His opening remarks were done there and he was met with applause.

Lord said the schedule allowed now for a coffee break, but, noting his own willingness to keep going, he put it to vote. A show of hands showed overwhelming support to continue, the discussion ultimately stretching for two-and-a-half hours.

A girl with blue streaks in her blonde hair had a question for Brazeau. A young social conservative wanted to know what young people could do about senate reform. A young man asked what people his age should do if they find their efforts impeded or rebuffed by older campaign workers.

“I would suggest just go around that person and don’t let them get in your way. You can go try to go through them but that’s usually not worth the effort,” Poilievre advised. “Show that you are useful. There’s one position on the campaign that is always over-filled and that is campaign strategist. Every campaign has thousands of strategists, there are no shortage of them, they’ll work for free. Strategist for them means sitting around in the campaign office, leaning back in their chairs, telling the world what everyone else is doing wrong. We don’t need any of those people. So when you’re a young person and you want to prove your usefulness, go out and knock on doors, make phone calls, do the real work and show that you can get things done. And before you know it, everyone around the room will start to appreciate you because they see that you can get results and you deliver.”

Poilievre sat up straight with eyes wide. He looked like a church acolyte. He laughed and smiled at other people’s jokes. For awhile he folded his hands under his chin and propped himself up on his elbows. He spoke only when asked to and avoided matters of potential controversy. (Poilievre, for instance, went nowhere near a question on euthanasia, abortion and traditional marriage.) He was relentlessly practical. At times he sounded like the smartest man in the room. Or at least the most self-aware.

A woman with dark red hair that hung past her waist, and who had apparently volunteered in the past for Poilievre, asked what issues young conservatives might help promote.

“I would think that the Conservative policy agenda that is most in full advance is the justice file,” Poilievre responded. “The great advantage of the justice issues is, one, they are right. Two, they are not just popular, they are extremely popular. The public is overwhelmingly behind us on this. And I don’t just mean Conservative voters, I mean the vast majority of New Democratic voters are strongly behind the Conservative justice agenda. It is by far the most potent political issue and it is also the right thing to do.”

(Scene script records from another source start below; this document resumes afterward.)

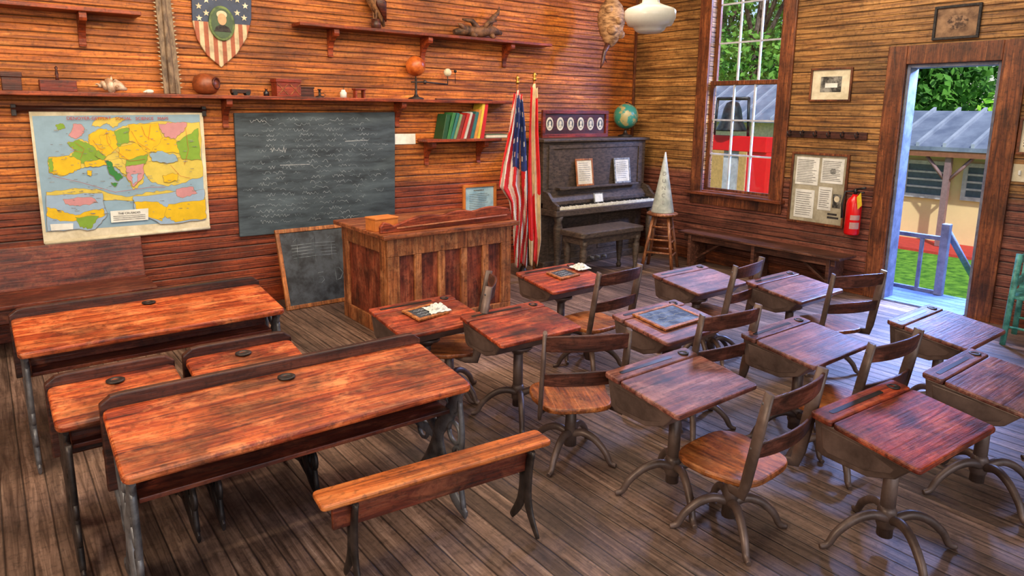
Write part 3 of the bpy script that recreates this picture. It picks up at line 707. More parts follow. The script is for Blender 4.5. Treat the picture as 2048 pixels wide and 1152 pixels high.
q=MB();q.lathe([(.122,0),(.122,.01),(.062,.33),(.006,.65)],28);q.build('cone',speck('cone paper',L(150,156,150),L(196,200,192),8,.5,0,.05),r)
nn=Vector((-p.x,-p.y,0)).normalized();az=atan2(nn.y,nn.x)+pi/2
for i,ch in enumerate('DUNCE'):
    z=.42-.076*i;rad=.122*(1-z/.66)+.004
    text(ch,.056,M['grey'],r,(nn.x*rad,nn.y*rad,z),(pi/2-radians(10),0,az),'letter')
# ---------------------------------------------------------------- right wall
def doc1(r,a,b):
    paper(r,a,b,speck('board backing',L(140,132,110),L(176,168,146),8,.7,0,0))
    for (x0,x1,z0,z1,n) in((-.9,-.02,.1,.92,14),(.08,.9,.2,.92,12),(-.85,-.1,-.9,-.05,11),(.05,.55,-.6,.08,9)):
        q=box('sheet',M['white'],r,x0*a,x1*a,-.009,-.006,z0*b,z1*b,0)
        lines(q,[(x0*a+.015,x1*a-.015,z0*b+.02,z1*b-.02,n,.006)],M['grey'],-.0095)
    q=box('portrait_photo',M['gfoto'],r,.6*a,.9*a,-.009,-.006,-.5*b,-.1*b,0);k=MB();oval(k,.1*a,.09*b,-.010,-.009,14,.75*a,-.24*b);k.build('face',M['cream'],q)
    k=MB();oval(k,.11*a,.09*b,-.010,-.009,16,.52*a,.55*b);k.build('seal',M['grey'],r)
    lines(r,[(.45*a,.88*a,-.85*b,-.65*b,2,.02)],M['ink'],-.0065)
framed('framed_documents','large framed board of printed sheets under the coat rail','framed documents','r',(1579,306,1693,450),.022,M['trim'],doc1)
def pic(r,a,b):
    paper(r,a,b,M['cream']);q=box('photograph',M['gfoto'],r,-a*.55,a*.55,-.008,-.006,-b*.5,b*.55,0)
    box('building_image',M['white'],q,-a*.3,a*.35,-.0088,-.008,-b*.2,b*.1,0)
framed('framed_photograph','framed old photograph with cream mount between window and door','picture','r',(1621,136,1704,203),.018,M['trim'],pic)
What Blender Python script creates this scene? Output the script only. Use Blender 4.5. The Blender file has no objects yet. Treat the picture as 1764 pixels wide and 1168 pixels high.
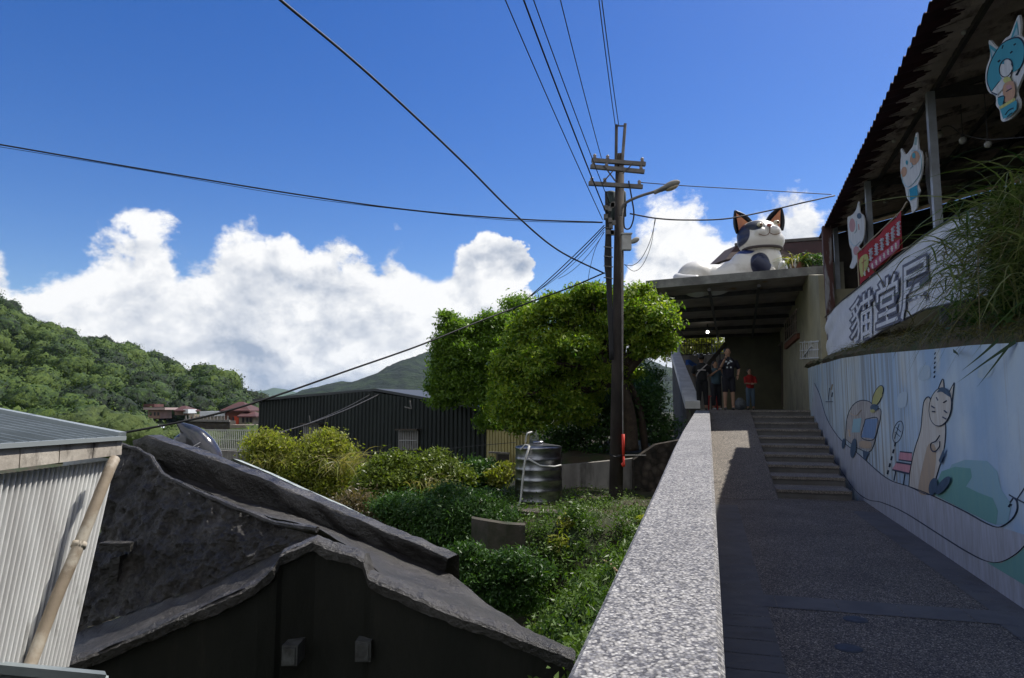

A young man in a suit asked how receptive voters are to young people running for office. “I think of Bernard Lord’s campaign. He was running on change, but not only was he running on change, he was change. And you could tell by looking at his picture that he was change,” explained Poilievre. “I was running in 2004 and the sponsorship scandal was just exploding into existence and Dalton McGuinty had just broken his promise not to raise taxes. So everybody was very angry at politicians generally. So when I said change, it helped me to look like change. I was 24 years old and people would say, ‘My god, you’re young.’ And I would say, ‘Thank you, I appreciate the compliment. That’s exactly what we need. We need some new blood in there, people who can shake things up and change the things that you hate reading about on the front page of the newspaper.’ I found that very effective. Converting retreat into advance.”

His moments of hackneyed partisanship—”We are not the party of the elite,” he reminded everyone at one point—were rare. Lord talked of his past and his vision. Brazeau talked of his experiences and his ideals. Poilievre explained and instructed, rarely straying from the practicalities. Politics as means. A profession of transactions.

“When you’re running for office, there is this irrepressible desire … to campaign on your resume,” he said after offering a prospective candidate a detailed guide to the nomination process. “And there are two problems with campaigning exclusively on one’s resume. Ninety percent of candidates do it and the reason that they lose is because they do it. One, because the resume is about the past and your candidacy is about the future. So it’s important to show people that you have a credible background but only as it relates to what you can do for them tomorrow. Secondly, your resume is about you and the campaign is not about you, it’s about the people. So the two things that you have to talk about constantly in a campaign are the people that you want to represent—their values and their interests and how you want to advance them—and the future. Everything is about the future.”

This last bit was delivered less like an airy ideal than an instructional mantra. Poilievre sounded entirely unapologetic.